- _WHAT YOU ARE ASKED TO DO_
Look over the lines below. Report each one that includes the string "pixels".

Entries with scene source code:
__________

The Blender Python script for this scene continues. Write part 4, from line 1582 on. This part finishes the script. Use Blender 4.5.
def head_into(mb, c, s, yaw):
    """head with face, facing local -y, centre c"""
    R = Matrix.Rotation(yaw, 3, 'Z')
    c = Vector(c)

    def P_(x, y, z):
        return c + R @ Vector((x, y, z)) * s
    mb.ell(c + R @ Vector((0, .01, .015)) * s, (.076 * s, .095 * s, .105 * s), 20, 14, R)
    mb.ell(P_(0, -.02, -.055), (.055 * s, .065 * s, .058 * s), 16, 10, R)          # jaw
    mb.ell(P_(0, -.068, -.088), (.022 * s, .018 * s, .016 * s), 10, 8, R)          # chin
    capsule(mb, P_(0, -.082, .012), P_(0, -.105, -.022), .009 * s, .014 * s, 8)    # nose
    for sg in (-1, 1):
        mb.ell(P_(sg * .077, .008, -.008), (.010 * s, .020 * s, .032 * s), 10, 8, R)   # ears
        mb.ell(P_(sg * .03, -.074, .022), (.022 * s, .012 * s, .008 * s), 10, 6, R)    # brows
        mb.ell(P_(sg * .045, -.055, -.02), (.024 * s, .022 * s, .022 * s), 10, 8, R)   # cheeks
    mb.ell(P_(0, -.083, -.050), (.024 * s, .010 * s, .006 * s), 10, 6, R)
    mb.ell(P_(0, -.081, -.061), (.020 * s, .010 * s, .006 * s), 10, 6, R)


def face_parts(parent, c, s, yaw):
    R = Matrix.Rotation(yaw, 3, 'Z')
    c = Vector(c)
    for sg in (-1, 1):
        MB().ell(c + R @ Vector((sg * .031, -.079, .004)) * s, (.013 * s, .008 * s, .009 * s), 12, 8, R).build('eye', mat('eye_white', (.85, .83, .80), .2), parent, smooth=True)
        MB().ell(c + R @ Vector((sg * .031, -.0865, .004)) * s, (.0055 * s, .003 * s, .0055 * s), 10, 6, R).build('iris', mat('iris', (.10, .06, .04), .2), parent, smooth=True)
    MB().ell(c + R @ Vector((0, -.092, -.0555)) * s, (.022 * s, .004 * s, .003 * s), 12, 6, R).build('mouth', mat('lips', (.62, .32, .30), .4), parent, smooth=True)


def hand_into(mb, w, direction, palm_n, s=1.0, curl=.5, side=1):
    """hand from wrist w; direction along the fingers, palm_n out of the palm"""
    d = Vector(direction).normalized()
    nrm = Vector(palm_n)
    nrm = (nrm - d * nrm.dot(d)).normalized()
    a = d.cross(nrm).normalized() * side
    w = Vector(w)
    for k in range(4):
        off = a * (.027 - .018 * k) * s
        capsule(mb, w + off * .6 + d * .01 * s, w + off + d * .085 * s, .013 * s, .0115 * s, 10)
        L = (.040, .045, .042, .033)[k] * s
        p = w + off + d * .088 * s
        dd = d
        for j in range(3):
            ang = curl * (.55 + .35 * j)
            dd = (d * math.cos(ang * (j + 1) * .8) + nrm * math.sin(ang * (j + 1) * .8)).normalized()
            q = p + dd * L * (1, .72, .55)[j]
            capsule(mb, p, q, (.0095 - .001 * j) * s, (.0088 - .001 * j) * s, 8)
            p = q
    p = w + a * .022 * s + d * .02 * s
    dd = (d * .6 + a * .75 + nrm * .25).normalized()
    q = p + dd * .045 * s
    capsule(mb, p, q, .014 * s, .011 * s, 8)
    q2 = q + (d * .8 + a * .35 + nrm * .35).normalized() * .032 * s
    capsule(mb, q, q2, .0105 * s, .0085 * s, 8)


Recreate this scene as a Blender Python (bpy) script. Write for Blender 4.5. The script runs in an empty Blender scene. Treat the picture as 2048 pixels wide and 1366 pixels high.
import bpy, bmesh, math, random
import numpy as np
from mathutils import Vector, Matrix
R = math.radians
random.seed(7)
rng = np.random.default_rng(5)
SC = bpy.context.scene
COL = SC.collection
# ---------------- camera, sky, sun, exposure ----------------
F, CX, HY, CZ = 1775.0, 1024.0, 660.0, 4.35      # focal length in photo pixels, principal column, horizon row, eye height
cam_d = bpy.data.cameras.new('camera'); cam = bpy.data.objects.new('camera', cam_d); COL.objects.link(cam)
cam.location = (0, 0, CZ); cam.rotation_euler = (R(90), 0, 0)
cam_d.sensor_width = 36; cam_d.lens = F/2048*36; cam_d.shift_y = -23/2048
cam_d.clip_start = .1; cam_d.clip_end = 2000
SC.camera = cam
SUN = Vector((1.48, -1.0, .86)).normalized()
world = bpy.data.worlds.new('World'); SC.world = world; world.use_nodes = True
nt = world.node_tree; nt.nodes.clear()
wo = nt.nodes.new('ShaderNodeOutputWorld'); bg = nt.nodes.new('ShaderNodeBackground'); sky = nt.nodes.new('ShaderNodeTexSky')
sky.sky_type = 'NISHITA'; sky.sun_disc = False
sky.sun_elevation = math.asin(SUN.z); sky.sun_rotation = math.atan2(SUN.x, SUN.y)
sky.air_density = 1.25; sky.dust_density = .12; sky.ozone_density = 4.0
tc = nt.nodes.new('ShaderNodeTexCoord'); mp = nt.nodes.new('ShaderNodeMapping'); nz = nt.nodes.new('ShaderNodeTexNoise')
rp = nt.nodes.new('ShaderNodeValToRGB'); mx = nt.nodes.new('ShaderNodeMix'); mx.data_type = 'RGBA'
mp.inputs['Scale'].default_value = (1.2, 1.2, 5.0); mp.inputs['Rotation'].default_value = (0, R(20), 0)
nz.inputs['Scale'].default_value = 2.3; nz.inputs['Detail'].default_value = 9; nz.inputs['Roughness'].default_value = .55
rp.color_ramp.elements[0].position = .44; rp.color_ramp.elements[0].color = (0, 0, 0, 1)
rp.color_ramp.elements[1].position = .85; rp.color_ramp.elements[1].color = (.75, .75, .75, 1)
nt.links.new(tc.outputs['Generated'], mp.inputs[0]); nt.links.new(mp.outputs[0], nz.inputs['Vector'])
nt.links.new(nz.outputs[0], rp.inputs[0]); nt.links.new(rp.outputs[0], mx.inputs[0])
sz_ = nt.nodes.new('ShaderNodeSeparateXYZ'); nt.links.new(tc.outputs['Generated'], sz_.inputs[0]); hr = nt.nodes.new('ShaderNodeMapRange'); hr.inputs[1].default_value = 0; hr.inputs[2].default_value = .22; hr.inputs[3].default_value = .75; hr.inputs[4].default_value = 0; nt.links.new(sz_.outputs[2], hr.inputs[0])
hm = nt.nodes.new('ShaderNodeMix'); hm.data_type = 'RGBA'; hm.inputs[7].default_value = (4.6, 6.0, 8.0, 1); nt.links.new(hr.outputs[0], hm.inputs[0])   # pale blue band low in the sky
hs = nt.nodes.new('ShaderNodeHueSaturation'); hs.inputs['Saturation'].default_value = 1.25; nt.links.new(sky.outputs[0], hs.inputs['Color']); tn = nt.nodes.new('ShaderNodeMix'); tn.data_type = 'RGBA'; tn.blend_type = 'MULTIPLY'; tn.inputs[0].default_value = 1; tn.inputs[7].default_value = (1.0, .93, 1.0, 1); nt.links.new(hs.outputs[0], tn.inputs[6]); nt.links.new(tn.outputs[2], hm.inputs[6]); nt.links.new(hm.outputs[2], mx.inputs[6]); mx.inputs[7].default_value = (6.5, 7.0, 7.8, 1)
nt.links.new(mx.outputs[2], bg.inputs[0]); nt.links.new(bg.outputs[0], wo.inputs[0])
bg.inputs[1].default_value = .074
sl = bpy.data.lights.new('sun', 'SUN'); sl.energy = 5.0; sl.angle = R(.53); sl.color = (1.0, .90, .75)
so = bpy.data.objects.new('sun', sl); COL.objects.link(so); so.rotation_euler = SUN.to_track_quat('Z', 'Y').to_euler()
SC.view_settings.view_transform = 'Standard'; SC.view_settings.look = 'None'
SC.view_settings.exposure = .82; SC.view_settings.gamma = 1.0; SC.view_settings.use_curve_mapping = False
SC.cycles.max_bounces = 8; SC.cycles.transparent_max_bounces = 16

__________

- _SOLUTION FOR THIS EXERCISE_
Recreate this scene as a Blender Python (bpy) script. Write for Blender 4.5. The script runs in an empty Blender scene. Treat the picture as 2048 pixels wide and 1366 pixels high.
F, CX, HY, CZ = 1775.0, 1024.0, 660.0, 4.35      # focal length in photo pixels, principal column, horizon row, eye height